At the same time that the ring of cabins defines a patio inside, it serves as a frame to frame the landscape that surrounds it. Also, this new perimeter provides a delimitation between the neighborhood and the hotel, this barrier is clear but permeable, and maintains the residential scale of the environment. Society Hotel Bingen reconciles the needs of the site and the users, enhancing the views towards the landscape, respecting the place and defining a quality common interior space.
The Society Hotel Bingen by Waechter Architecture. Photograph by Lara Swimmer.
Project description by Waechter Architecture
The Society Hotel Bingen in Bingen, Washington confronts conflicting contextual drivers, responding with a singular and iconic organization. Located in the Columbia River Gorge - a National Scenic Area - the project’s site is near the waterfront yet separated from it by a series of industrial facilities. Further complicating the hotel’s relationship to the dramatic landscape of the Gorge, the 1 ha (2,57 acre) property is within a residential setting requiring a sensitivity to scale and the privacy of its neighbors. Attempting to maximize the relationship of the hotel to its natural context while buffering its impact on its surroundings, the design explores the concept of the “edited panorama.” Using the massing of the new hotel to edit out the middle ground view, the connection between the foreground hotel courtyard and the background grandeur of the Gorge is heightened and experientially linked.
The client’s program consisted of four distinct, yet related components: the adaptive reuse of a former school, twenty hotel cabins, a covered pathway, and a spa building. Approaching the renovation of the school with a light touch, the primary design intervention became the reorganization of the cabins, pathway, and spa to create a larger figure on the school’s former play fields. In this solution, the individual cabins form a ring that loosely defines the edge of the site. While each living unit is detached on the ground, they are united through a shared roof that cantilevers out to double as a covered walkway and porches for the cabins.
The Society Hotel Bingen by Waechter Architecture. Photograph by Lara Swimmer.
The Society Hotel Bingen by Waechter Architecture.
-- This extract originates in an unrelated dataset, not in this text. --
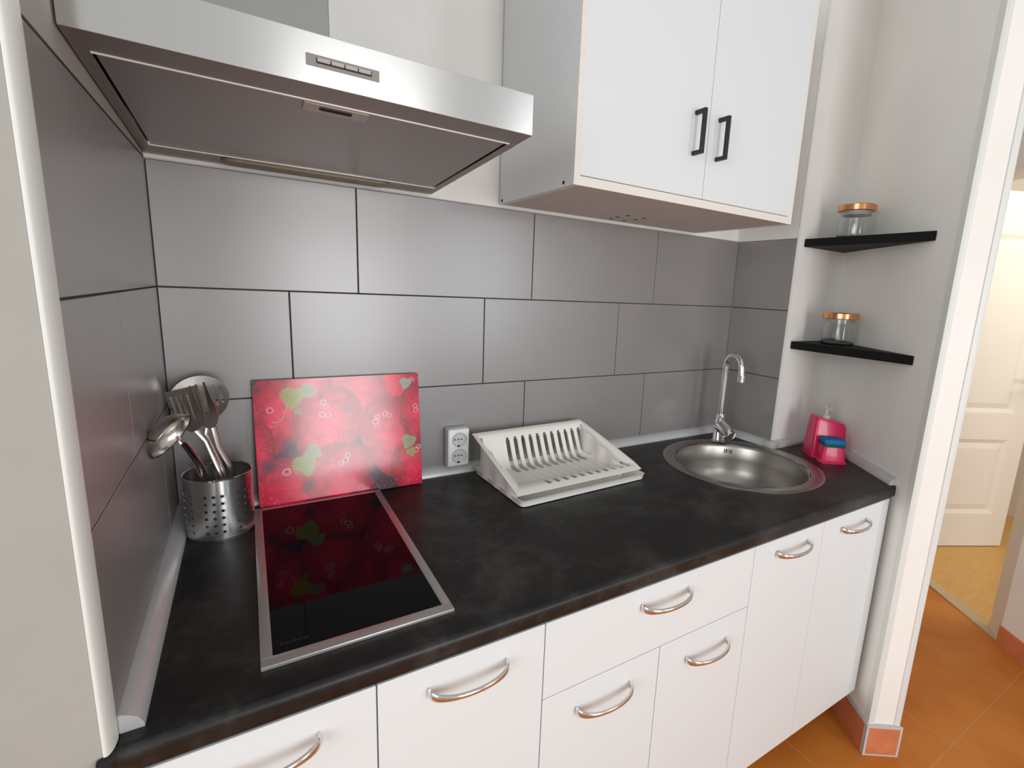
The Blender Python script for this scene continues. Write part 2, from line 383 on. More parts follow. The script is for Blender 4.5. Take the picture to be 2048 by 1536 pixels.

Photograph by Lara Swimmer.
Originally built in 1903 and rebuilt in 1937 following a fire, the nearly 90-year-old Bingen Schoolhouse offers 10 private standard rooms and two 24-bed hostels, as well as a library in the reception area, lockers in the hallway and a refurbished gym open to guest use. The floors are all original to the building and a combination of existing or salvaged from the former classrooms to get the entire lobby to match.
The ring of cabins defines a shared courtyard. With its connected roof, this ring acts as a frame, allowing views both between the cabins and upward to the sky and hills. Visitors are presented with a double perspective—the close view of the courtyard’s garden and the far view of the landscape—to provide a sense of retreat, even in a town setting. At the same time, this new perimeter of cabins provides a clear delineation between the neighborhood and hotel, while maintaining a residential scale and avoiding a monolithic barrier between communities.
The Society Hotel Bingen by Waechter Architecture. Photograph by Lara Swimmer.
Within the ring, a community spa building serves as a central gathering space with shared amenities for the hotel’s visitors. The spa maintains the same material palette to the surrounding cabins, yet has a distinctly volumetric form. Avoiding a singular front entrance, the building instead opens onto each side of the ring. On its interior, the structure expands upward to a large skylight, which washes light over a series of pools below. Four large piers shape this collective space, while additionally containing more private areas, including changing rooms, sauna, kitchen, and massage rooms.
Through the strategic placement of elements, the Society Hotel Bingen reconciles the competing needs of site and users. Maximizing views outward, while being respectful neighbors, the design consolidates the disparate programmatic elements into a singular form that both defines an internal community space and embraces its surrounding environment.